## [Recorded data]
====

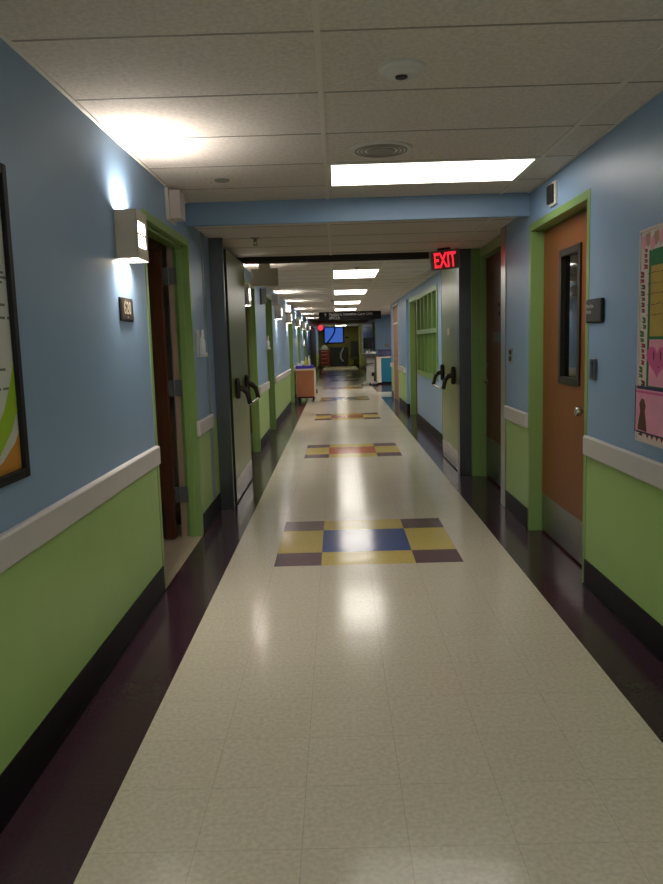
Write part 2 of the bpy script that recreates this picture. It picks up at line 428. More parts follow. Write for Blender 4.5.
# wooden door with narrow window on the right
d = door('brown wooden door with narrow dark window and steel kick plate on the right', (W, 4.85, 0))
frame_mesh(1, 4.20, 5.50, 2.20, stop=.14, d=.16).build('door_frame', M_frame, d, bevel=.003)
XL = 1.305
b = MB()
wy0, wy1, wz0, wz1 = 4.62, 5.03, 1.12, 1.955
ya, yb_, za, zb = 4.253, 5.447, .012, 2.146
b.box(XL, XL + .045, ya, wy0, za, zb); b.box(XL, XL + .045, wy1, yb_, za, zb); b.box(XL, XL + .045, wy0, wy1, za, wz0); b.box(XL, XL + .045, wy0, wy1, wz1, zb)
lf = b.build('door_leaf', M_wood, d)
b = MB(); t = .035
for a in ((wy0 - .01, wy0 + t, wz0 - .01, wz1 + .01), (wy1 - t, wy1 + .01, wz0 - .01, wz1 + .01), (wy0 + t, wy1 - t, wz0 - .01, wz0 + t), (wy0 + t, wy1 - t, wz1 - t, wz1 + .01)):
    b.box(XL - .012, XL + .05, *a)
wf = b.build('window_bezel', M_bronze, lf, bevel=.002)
b = MB(); b.box(XL + .018, XL + .026, wy0 + t, wy1 - t, wz0 + t, wz1 - t); b.build('window_pane', M_glass, wf)
b = MB(); b.box(XL - .0025, XL - .0005, ya + .02, yb_ - .01, .02, .285); b.build('kick_plate', M_steel, lf)
b = MB(); b.lathe((XL, 4.44, .975), [(.034, 0), (.034, -.007), (.013, -.011), (.012, -.04), (.027, -.05), (.031, -.065), (.024, -.08), (.004, -.083)], 'x', 20); b.build('door_knob', M_chrome, lf, smooth=True)

# second wooden door on the right, set in a recess
d = door('dark wooden door with chrome lever recessed behind the right fire door post', (1.34, 7.0, 0))
b = MB()
b.box(1.205, 1.37, 7.745, 7.797, 0, 2.30); b.box(1.29, 1.37, 7.715, 7.745, 0, 2.21); b.box(1.28, 1.37, 6.51, 7.714, 2.211, 2.30); b.box(1.34, 1.39, 6.405, 6.50, 0, 2.3)
b.build('door_frame', M_frame, d, bevel=.003)
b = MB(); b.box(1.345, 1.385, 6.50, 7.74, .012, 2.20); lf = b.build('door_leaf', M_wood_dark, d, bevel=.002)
b = MB(); b.box(1.342, 1.3445, 6.53, 7.71, .03, .42); b.build('kick_plate', M_steel_d, lf)
lever(lf, (1.345, 7.62, .98), 1, -1)
b = MB(); b.lathe((1.345, 7.62, 1.14), [(.03, 0), (.03, -.012), (.02, -.018)], 'x', 16); b.build('deadbolt', M_steel_d, lf, smooth=True)
b = MB(); b.box(1.335, 1.345, 6.95, 7.35, 1.38, 1.47); b.build('door_sign', M_darkgrey, lf, bevel=.002)
b = MB(); b.lathe((1.345, 7.1, 1.72), [(.02, 0), (.02, -.006)], 'x', 12); b.lathe((1.345, 7.1, 1.64), [(.02, 0), (.02, -.006)], 'x', 12); b.build('peephole', M_black, lf)

# green doorway beyond the window
d = door('olive green doorway recessed between the green window and the blue column', (1.3, 13.9, 0))
b = MB(); b.box(1.225, 1.37, 14.50, 14.62, 0, 2.2); b.box(1.225, 1.37, 13.21, 13.27, 0, 2.2); b.box(1.225, 1.37, 13.27, 14.50, 2.12, 2.2); b.build('door_frame', M_frame, d, bevel=.003)
b = MB(); b.box(1.33, 1.37, 13.28, 14.49, .012, 2.11); lf = b.build('door_leaf', M_wood_dark, d); lever(lf, (1.33, 13.42, 1.0), 1, 1)
# light wooden door near the nurse station
d = door('narrow light wooden door with pale strip before the nurse station', (W, 18, 0))
b = MB(); b.box(W - .012, W + .1, 17.0, 17.06, 0, 2.26); b.box(W - .012, W + .1, 18.54, 18.6, 0, 2.26); b.box(W - .012, W + .1, 17.0, 18.6, 2.2, 2.26); b.build('door_frame', M_rail, d)
b = MB(); b.box(W + .005, W + .05, 17.07, 18.53, .012, 1.79); M_pale = mat('pale_wood', srgb(150, 114, 86), .5, spec=.3, noise=.05, nscale=6); lf = b.build('door_leaf', M_pale, d)
b = MB(); b.box(W + .005, W + .05, 17.07, 18.53, 1.835, 2.19); b.build('transom_panel', M_pale, d)
b = MB(); b.box(W - .005, W + .05, 17.07, 18.53, 1.79, 1.835); b.build('transom_bar', M_rail, d)
lever(lf, (W + .005, 17.25, 1.0), 1, 1)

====

## [Stated task]
Leave the pictures out and output the rest of the listing exactly.

## [Response to this task]
Write part 2 of the bpy script that recreates this picture. It picks up at line 428. More parts follow. Write for Blender 4.5.
# wooden door with narrow window on the right
d = door('brown wooden door with narrow dark window and steel kick plate on the right', (W, 4.85, 0))
frame_mesh(1, 4.20, 5.50, 2.20, stop=.14, d=.16).build('door_frame', M_frame, d, bevel=.003)
XL = 1.305
b = MB()
wy0, wy1, wz0, wz1 = 4.62, 5.03, 1.12, 1.955
ya, yb_, za, zb = 4.253, 5.447, .012, 2.146
b.box(XL, XL + .045, ya, wy0, za, zb); b.box(XL, XL + .045, wy1, yb_, za, zb); b.box(XL, XL + .045, wy0, wy1, za, wz0); b.box(XL, XL + .045, wy0, wy1, wz1, zb)
lf = b.build('door_leaf', M_wood, d)
b = MB(); t = .035
for a in ((wy0 - .01, wy0 + t, wz0 - .01, wz1 + .01), (wy1 - t, wy1 + .01, wz0 - .01, wz1 + .01), (wy0 + t, wy1 - t, wz0 - .01, wz0 + t), (wy0 + t, wy1 - t, wz1 - t, wz1 + .01)):
    b.box(XL - .012, XL + .05, *a)
wf = b.build('window_bezel', M_bronze, lf, bevel=.002)
b = MB(); b.box(XL + .018, XL + .026, wy0 + t, wy1 - t, wz0 + t, wz1 - t); b.build('window_pane', M_glass, wf)
b = MB(); b.box(XL - .0025, XL - .0005, ya + .02, yb_ - .01, .02, .285); b.build('kick_plate', M_steel, lf)
b = MB(); b.lathe((XL, 4.44, .975), [(.034, 0), (.034, -.007), (.013, -.011), (.012, -.04), (.027, -.05), (.031, -.065), (.024, -.08), (.004, -.083)], 'x', 20); b.build('door_knob', M_chrome, lf, smooth=True)

# second wooden door on the right, set in a recess
d = door('dark wooden door with chrome lever recessed behind the right fire door post', (1.34, 7.0, 0))
b = MB()
b.box(1.205, 1.37, 7.745, 7.797, 0, 2.30); b.box(1.29, 1.37, 7.715, 7.745, 0, 2.21); b.box(1.28, 1.37, 6.51, 7.714, 2.211, 2.30); b.box(1.34, 1.39, 6.405, 6.50, 0, 2.3)
b.build('door_frame', M_frame, d, bevel=.003)
b = MB(); b.box(1.345, 1.385, 6.50, 7.74, .012, 2.20); lf = b.build('door_leaf', M_wood_dark, d, bevel=.002)
b = MB(); b.box(1.342, 1.3445, 6.53, 7.71, .03, .42); b.build('kick_plate', M_steel_d, lf)
lever(lf, (1.345, 7.62, .98), 1, -1)
b = MB(); b.lathe((1.345, 7.62, 1.14), [(.03, 0), (.03, -.012), (.02, -.018)], 'x', 16); b.build('deadbolt', M_steel_d, lf, smooth=True)
b = MB(); b.box(1.335, 1.345, 6.95, 7.35, 1.38, 1.47); b.build('door_sign', M_darkgrey, lf, bevel=.002)
b = MB(); b.lathe((1.345, 7.1, 1.72), [(.02, 0), (.02, -.006)], 'x', 12); b.lathe((1.345, 7.1, 1.64), [(.02, 0), (.02, -.006)], 'x', 12); b.build('peephole', M_black, lf)

# green doorway beyond the window
d = door('olive green doorway recessed between the green window and the blue column', (1.3, 13.9, 0))
b = MB(); b.box(1.225, 1.37, 14.50, 14.62, 0, 2.2); b.box(1.225, 1.37, 13.21, 13.27, 0, 2.2); b.box(1.225, 1.37, 13.27, 14.50, 2.12, 2.2); b.build('door_frame', M_frame, d, bevel=.003)
b = MB(); b.box(1.33, 1.37, 13.28, 14.49, .012, 2.11); lf = b.build('door_leaf', M_wood_dark, d); lever(lf, (1.33, 13.42, 1.0), 1, 1)
# light wooden door near the nurse station
d = door('narrow light wooden door with pale strip before the nurse station', (W, 18, 0))
b = MB(); b.box(W - .012, W + .1, 17.0, 17.06, 0, 2.26); b.box(W - .012, W + .1, 18.54, 18.6, 0, 2.26); b.box(W - .012, W + .1, 17.0, 18.6, 2.2, 2.26); b.build('door_frame', M_rail, d)
b = MB(); b.box(W + .005, W + .05, 17.07, 18.53, .012, 1.79); M_pale = mat('pale_wood', srgb(150, 114, 86), .5, spec=.3, noise=.05, nscale=6); lf = b.build('door_leaf', M_pale, d)
b = MB(); b.box(W + .005, W + .05, 17.07, 18.53, 1.835, 2.19); b.build('transom_panel', M_pale, d)
b = MB(); b.box(W - .005, W + .05, 17.07, 18.53, 1.79, 1.835); b.build('transom_bar', M_rail, d)
lever(lf, (W + .005, 17.25, 1.0), 1, 1)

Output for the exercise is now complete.